» Written instruction
Copy exactly the lines that run from the top of the listing to the line containing "COL = SC.collection", both ends included, and omit the pictures.

******************************

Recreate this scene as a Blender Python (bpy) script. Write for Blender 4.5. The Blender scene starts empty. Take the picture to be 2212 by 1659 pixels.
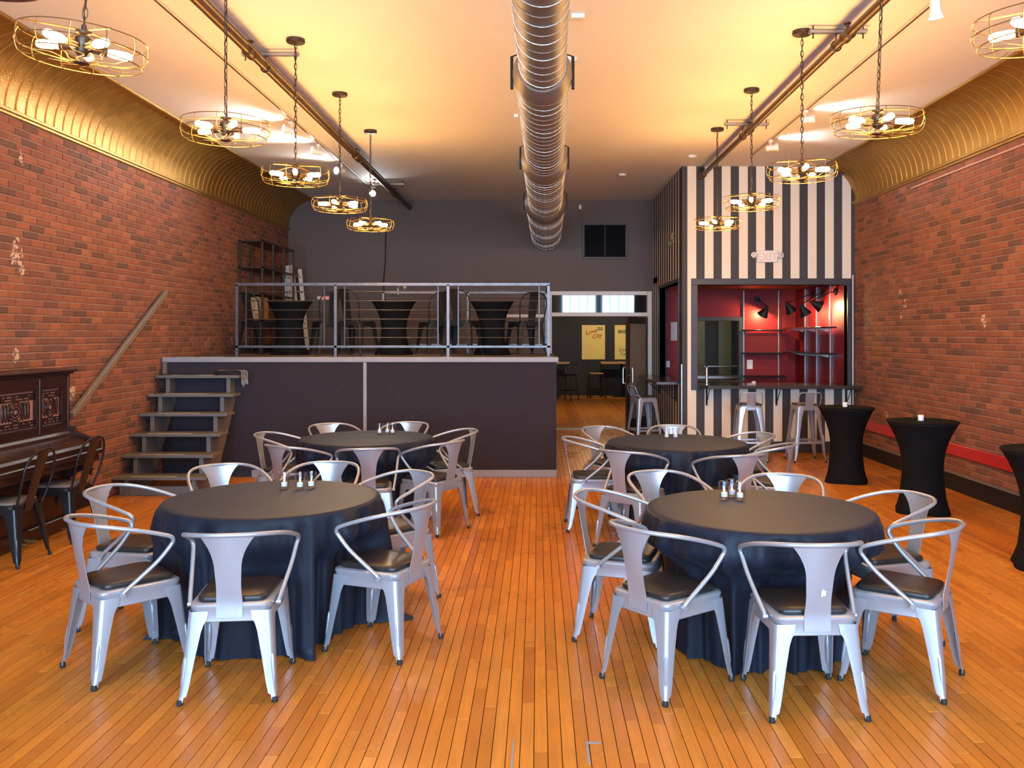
import bpy, math, random
from mathutils import Vector, Matrix
R = math.radians
PI = math.pi
random.seed(7)
SC = bpy.context.scene
COL = SC.collection

# ------------------------------------------------------------------ camera, world, daylight, exposure
cam_data = bpy.data.cameras.new('camera')
cam_data.sensor_width = 36.0
cam_data.lens = 1880.0 / 2212.0 * 36.0
cam_data.shift_x = -(1162 - 1106) / 2212.0
cam_data.shift_y = -(829.5 - 722) / 2212.0
cam_data.clip_end = 200
cam = bpy.data.objects.new('camera', cam_data)
COL.objects.link(cam)
cam.location = (0, 0, 1.70)
cam.rotation_euler = (R(90), 0, 0)
SC.camera = cam

world = bpy.data.worlds.new('daylight')
SC.world = world
world.use_nodes = True
world.node_tree.nodes['Background'].inputs[0].default_value = (0.62, 0.78, 1.0, 1)
world.node_tree.nodes['Background'].inputs[1].default_value = 1.0

SC.view_settings.view_transform = 'Standard'
SC.view_settings.look = 'None'
SC.view_settings.gamma = 1.0
SC.view_settings.use_curve_mapping = False
SC.view_settings.exposure = 0.55
SC.cycles.max_bounces = 7
SC.cycles.diffuse_bounces = 3
SC.cycles.glossy_bounces = 3
SC.cycles.transmission_bounces = 6
SC.cycles.transparent_max_bounces = 24
SC.cycles.adaptive_threshold = 0.12
SC.cycles.adaptive_min_samples = 20
SC.cycles.sample_clamp_indirect = 4.0
SC.cycles.caustics_reflective = False
SC.cycles.caustics_refractive = False

# room dimensions (metres; camera stands at x=0, y=0, eye 1.70)
XL, XR = -4.47, 4.54          # left and right brick faces
YB, YF = 15.6, -2.6           # back wall, shop-front wall behind the camera
ZC = 4.11                     # ceiling
BARY, BARX = 12.5, 2.07       # striped bar box
ZS, SY = 1.425, 10.34         # stage deck height and front
TABLE_Z = 0.75

# daylight falling in through the four shop windows behind the camera
WINDOWS = [(-3.75, -2.35), (-2.05, -0.65), (0.95, 2.25), (2.5, 3.8)]
WIN_Z = (0.55, 3.35)
DAY = 350.0
for i, (a, b) in enumerate(WINDOWS):
    ld = bpy.data.lights.new('window_daylight', 'AREA')
    ld.shape = 'RECTANGLE'
    ld.size = b - a
    ld.size_y = WIN_Z[1] - WIN_Z[0]
    ld.energy = DAY
    ld.color = (0.43, 0.685, 1.0)
    lo = bpy.data.objects.new('window_daylight', ld)
    COL.objects.link(lo)
    lo.location = ((a + b) / 2, YF - 0.12, (WIN_Z[0] + WIN_Z[1]) / 2)
    lo.rotation_euler = (R(90), 0, 0)

# ------------------------------------------------------------------ materials
MATS = {}


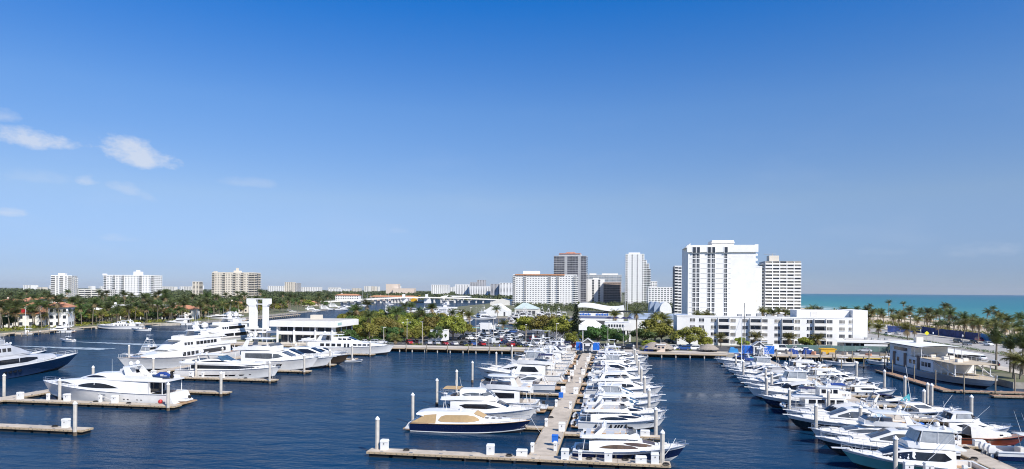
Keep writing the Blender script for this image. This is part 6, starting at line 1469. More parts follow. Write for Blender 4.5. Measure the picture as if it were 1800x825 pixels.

******************************

» Right answer
Recreate this scene as a Blender Python (bpy) script. Write for Blender 4.5. The Blender scene starts empty. Take the picture to be 2212 by 1659 pixels.
import bpy, math, random
from mathutils import Vector, Matrix
R = math.radians
PI = math.pi
random.seed(7)
SC = bpy.context.scene
COL = SC.collection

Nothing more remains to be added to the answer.